Arrivé aujourd’hui en début d’après-midi à Tunis, après 20 ans d’exil, le leader du mouvement islamiste Ennahdha, Rached Ghannouchi, a tenu un discours consensuel qui se veut rassurant.


A l’aéroport de Tunis, le cheikh a été accueilli par une foule compacte qui chantait l’hymne national et criait sa «fierté islamique» retrouvée. «Allah Akbar» (Dieu est le plus grand), a-t-il lancé à la foule, les bras tendus vers le ciel, avant d’être emporté par une vague de militants, tandis que des défenseurs de la laïcité, non loin de là, exprimaient leurs inquiétudes face à un retour de «l’obscurantisme».

La priorité est à la reconstruction
«Je ne vais pas me présenter à la présidentielle, et il n’y aura aucun (candidat) membre d’Ennahdha», a-t-il déclaré dans un entretien à l’agence Afp au domicile de son frère dans le nord de Tunis.
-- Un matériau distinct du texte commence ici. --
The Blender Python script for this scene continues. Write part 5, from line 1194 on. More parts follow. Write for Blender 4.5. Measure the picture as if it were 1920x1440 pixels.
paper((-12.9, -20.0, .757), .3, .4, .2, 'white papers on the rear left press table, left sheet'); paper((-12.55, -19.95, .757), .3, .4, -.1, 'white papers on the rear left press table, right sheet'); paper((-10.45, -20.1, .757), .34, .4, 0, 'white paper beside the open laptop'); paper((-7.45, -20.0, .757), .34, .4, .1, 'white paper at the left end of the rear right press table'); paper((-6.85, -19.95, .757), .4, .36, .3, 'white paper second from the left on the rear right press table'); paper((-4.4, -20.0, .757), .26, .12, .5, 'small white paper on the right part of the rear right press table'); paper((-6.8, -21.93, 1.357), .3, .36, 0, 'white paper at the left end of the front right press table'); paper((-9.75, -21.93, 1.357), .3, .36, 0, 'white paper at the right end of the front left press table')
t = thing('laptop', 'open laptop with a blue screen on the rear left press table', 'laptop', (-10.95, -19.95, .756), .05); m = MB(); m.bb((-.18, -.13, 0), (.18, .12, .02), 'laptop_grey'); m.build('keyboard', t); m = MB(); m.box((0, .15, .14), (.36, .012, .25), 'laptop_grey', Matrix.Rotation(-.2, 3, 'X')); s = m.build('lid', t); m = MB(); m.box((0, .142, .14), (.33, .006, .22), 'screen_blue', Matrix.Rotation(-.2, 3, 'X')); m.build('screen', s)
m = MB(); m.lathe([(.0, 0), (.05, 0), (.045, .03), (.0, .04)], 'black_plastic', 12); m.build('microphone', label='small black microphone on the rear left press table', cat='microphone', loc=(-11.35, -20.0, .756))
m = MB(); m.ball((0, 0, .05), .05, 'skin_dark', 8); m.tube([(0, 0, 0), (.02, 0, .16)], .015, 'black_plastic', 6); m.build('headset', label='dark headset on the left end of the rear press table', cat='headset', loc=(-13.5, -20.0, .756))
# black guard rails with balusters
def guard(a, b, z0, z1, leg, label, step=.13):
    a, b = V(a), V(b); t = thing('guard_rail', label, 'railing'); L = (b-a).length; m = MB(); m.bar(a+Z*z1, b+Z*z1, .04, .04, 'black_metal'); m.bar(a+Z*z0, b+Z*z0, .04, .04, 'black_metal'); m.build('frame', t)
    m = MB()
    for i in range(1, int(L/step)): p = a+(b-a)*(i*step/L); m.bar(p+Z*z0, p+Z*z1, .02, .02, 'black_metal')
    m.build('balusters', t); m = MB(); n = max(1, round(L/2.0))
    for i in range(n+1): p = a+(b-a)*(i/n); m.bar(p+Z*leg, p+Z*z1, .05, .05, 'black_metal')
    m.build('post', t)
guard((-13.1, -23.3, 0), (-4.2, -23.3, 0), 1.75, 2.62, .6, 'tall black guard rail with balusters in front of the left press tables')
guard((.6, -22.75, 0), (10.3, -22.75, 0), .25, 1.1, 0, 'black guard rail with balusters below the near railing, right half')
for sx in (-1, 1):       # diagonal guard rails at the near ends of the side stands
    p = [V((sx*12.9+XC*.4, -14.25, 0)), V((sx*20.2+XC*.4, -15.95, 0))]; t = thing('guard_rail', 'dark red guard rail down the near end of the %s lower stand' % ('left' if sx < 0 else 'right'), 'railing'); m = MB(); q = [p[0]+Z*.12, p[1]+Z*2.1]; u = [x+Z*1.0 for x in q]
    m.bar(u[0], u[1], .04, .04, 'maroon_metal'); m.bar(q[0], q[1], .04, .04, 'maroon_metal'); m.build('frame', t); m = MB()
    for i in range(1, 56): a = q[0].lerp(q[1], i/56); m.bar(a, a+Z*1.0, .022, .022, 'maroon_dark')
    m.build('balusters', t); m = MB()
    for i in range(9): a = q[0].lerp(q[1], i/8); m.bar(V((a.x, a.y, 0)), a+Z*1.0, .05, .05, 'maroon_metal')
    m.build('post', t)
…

Il n’a cependant pas écarté une participation d’Ennahdha à l’équipe de transition mise en place après la fuite de l’ex-président Zine El Abidine Ben Ali, le 14 janvier. «Si nous sentons que le gouvernement satisfait les attentes de ceux qui ont pris part à cette révolution, alors pourquoi pas?», a-t-il commenté.
Le cheikh Ghannouchi n’a pas exclu non plus une participation de son mouvement aux législatives, qui doivent être organisées, comme la présidentielle, dans un délai d’environ 6 mois à 8 mois, après la mise en place des meilleures conditions pour la tenue d’élections libres et transparentes.

ghannouchi rached

«Après 20 ans d’absence, mon parti n’est pas prêt à jouer un rôle sur la scène politique, la priorité est de reconstruire Ennahdha», a-t-il expliqué, comme pour rassurer les forces politiques, à l’intérieur et à l’extérieur qui redoutent la montée de l’islamisme en Tunisie et dans le reste des pays du Maghreb.

Un islam modéré proche de l’Akp turc?
Le mouvement Ennahdha, ex-Mouvement de tendance islamique (Mti) avait été interdit sous le règne le règne de Ben Ali, ses membres emprisonnées ou contraints à l’exil.
Son fondateur, intellectuel inspiré par les Frères musulmans égyptiens, qui dit aujourd’hui représenter un islam modéré proche de l’Akp turc, a tenu aujourd’hui à réaffirmer que «la charia (la loi islamique) n’a pas sa place en Tunisie» et que «la peur [à ce sujet] est uniquement basée sur l’ignorance», qu’il impute à la politique de diabolisation de son mouvement par Ben Ali.
En lançant, depuis le sol tunisien, ce message d’ouverture au gouvernement de transition, il espère voir son mouvement légalisé par les nouvelles autorités du pays, qui ont promis d’autoriser toutes les formations politiques sans exclusion. Il espère aussi rassurer les forces laïques, libérales et de gauche, mais aussi les mouvements féministes, assez puissants en Tunisie. Sera-t-il entendu de cet oreille?